Backcountry Eats

Through several years of outdoor eating and many trials and tribulations, I have finally perfected my personal backcountry menu. Below is a compiled list of my favorite lightweight meals to eat on overnight trips. Of course, every person’s tastes and preferences are unique, but exposure to someone else’s stab at backcountry eating might inspire your own recipe-making. 



For breakfast, I typically go with the two-packet-instant-oatmeal classic. I buy Quaker maple brown sugar or variety packs. I like to spice up my breakfast with fresh fruit — usually an apple — if it’s the first morning of the trip. I often also add some combination of peanut butter, Nutella, raisins, and walnuts. If I have unflavored oatmeal, I’ll add brown sugar and cinnamon, which I carry in small Ziploc bags. Oatmeal alone won’t properly fuel me for a long day of adventure; the toppings provide the sustenance. Other topping ideas include chia seeds, coconut flakes, banana chips, and cranberries. 



I have two categories of backcountry lunch meals: “The Casual” and “The Gourmet.” If I’m on a time or financial budget, I’ll usually just pull together what I already have at home — typically some tortillas, peanut butter, and jelly. This is essentially a lightweight, more portable version of a PB&J sandwich. A slight upgrade is a hummus and cheese tortilla wrap. I’ll pack the individual Sabra hummus cups and an eight-ounce block of Tillamook cheese (I prefer sharp cheddar). Sometimes I’ll take a bite of my cheese block at random points on a trip — it’s calorie-dense, which makes for the perfect filler food. I’ve seen my non-vegetarian friends add a StarKist tuna packet to their tortilla wrap — one of my friends swears by the lemon pepper flavor. On certain occasions, I have indulged in a fancier lunch option — “The Gourmet.” My group will divvy up crackers, cheese, and summer sausages. This makes for a pleasant meal, but it can take up space and the crackers put you at risk of a crumby surprise. 
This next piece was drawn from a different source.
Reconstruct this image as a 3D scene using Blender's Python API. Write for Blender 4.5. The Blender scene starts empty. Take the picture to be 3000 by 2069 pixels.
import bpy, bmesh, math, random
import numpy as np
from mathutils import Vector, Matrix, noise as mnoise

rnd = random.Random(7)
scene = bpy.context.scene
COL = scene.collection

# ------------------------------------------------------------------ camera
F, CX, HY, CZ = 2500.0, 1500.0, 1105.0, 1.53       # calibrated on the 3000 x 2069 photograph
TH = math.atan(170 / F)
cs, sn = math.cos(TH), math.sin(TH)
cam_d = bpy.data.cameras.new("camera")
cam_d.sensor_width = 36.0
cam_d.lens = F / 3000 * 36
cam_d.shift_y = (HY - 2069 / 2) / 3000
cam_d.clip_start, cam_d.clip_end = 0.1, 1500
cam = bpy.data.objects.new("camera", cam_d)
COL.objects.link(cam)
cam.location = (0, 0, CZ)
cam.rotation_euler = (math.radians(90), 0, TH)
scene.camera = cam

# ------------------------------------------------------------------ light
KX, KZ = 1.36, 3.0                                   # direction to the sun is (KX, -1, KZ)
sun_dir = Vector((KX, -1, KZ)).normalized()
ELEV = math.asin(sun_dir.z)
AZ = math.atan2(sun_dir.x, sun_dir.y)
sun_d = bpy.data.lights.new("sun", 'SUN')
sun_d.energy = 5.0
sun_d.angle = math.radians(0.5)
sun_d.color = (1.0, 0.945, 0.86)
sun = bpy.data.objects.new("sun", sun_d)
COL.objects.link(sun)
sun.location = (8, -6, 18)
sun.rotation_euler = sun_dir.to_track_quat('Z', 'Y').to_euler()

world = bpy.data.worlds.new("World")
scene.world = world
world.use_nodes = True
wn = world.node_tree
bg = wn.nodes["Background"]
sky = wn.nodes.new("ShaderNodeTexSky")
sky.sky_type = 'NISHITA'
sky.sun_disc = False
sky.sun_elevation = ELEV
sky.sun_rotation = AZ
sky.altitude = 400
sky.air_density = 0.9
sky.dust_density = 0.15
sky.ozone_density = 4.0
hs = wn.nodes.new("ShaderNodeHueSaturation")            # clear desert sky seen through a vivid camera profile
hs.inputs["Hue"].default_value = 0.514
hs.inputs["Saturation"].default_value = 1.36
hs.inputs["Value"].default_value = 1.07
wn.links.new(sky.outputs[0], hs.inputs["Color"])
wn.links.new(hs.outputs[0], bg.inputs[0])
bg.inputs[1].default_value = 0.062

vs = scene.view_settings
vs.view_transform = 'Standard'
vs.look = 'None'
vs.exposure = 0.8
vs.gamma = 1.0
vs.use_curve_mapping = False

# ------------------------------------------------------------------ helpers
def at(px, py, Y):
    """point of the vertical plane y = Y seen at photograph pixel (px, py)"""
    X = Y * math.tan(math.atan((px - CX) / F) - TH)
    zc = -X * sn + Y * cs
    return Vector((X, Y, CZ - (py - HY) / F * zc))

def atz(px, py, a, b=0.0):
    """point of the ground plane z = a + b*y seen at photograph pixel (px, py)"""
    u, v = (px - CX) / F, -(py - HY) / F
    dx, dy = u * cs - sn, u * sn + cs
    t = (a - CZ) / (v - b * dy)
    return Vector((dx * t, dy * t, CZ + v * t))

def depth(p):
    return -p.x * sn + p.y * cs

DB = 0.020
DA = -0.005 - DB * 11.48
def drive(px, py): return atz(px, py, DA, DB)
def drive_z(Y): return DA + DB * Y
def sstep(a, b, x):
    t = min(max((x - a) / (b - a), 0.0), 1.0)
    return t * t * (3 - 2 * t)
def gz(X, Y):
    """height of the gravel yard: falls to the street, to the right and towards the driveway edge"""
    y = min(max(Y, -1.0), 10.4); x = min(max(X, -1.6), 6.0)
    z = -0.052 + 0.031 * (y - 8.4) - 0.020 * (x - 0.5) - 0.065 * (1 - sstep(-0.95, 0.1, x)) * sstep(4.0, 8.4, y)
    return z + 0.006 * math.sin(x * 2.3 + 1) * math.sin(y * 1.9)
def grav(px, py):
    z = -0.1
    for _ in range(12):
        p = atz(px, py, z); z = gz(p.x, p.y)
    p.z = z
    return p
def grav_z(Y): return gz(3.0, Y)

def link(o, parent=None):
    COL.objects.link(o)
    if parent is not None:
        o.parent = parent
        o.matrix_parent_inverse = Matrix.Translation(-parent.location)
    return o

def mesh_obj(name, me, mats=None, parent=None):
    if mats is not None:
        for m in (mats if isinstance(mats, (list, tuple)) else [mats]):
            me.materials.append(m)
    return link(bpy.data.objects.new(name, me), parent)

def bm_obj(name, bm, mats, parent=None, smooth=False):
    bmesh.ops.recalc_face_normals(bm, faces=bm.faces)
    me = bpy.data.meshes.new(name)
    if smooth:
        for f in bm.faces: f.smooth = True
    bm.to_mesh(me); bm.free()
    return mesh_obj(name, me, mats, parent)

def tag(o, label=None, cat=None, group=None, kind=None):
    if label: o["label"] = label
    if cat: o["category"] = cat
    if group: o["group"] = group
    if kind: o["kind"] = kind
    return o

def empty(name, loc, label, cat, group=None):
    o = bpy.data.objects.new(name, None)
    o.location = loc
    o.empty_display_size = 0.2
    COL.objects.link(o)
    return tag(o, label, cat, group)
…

I have two go-to dinners. The first is what I’ve learned to call a “Ramen Bomb.” It consists of three simple ingredients: a three-ounce ramen packet (I enjoy the one with soy sauce flavoring), cheese (the cheese block sure does come in handy), and a packet of instant roasted garlic-flavored mashed potatoes, which can easily provide for multiple people. All you have to do is combine these ingredients and add hot water. It may not sound appetizing now, but after a long day, this meal hits the spot. It’s simple, quick, and filling. Another one of my favorites is pesto couscous. I get the Near East toasted pine nut-flavored box and Knorr’s pesto sauce mix. This recipe requires that you bring a pot and add the couscous to the pot with boiling water. I usually bring along a small container of olive oil and dehydrated vegetables to add as well. 


Snacks and drinks

My favorite snacks include Cliff bars, trail mix, dried mangos, and Blue Diamond salt and vinegar almonds. Along with my breakfast, I make mochas using hot chocolate packets and Starbucks Pike Place medium roast instant coffee packets. I also bring lemon-lime Gatorade mix so I can add extra electrolytes to my water throughout the day. 


These are just a few of many possibilities for eating in the backcountry. As a college student, it’s hard to find the time to prepare complex meals, which is why I constantly fall back on all the recipes listed above. With that being said, you can spice up practically anything by adding dried fruits, vegetables, or by literally adding extra spices. So set up your stove and start cooking!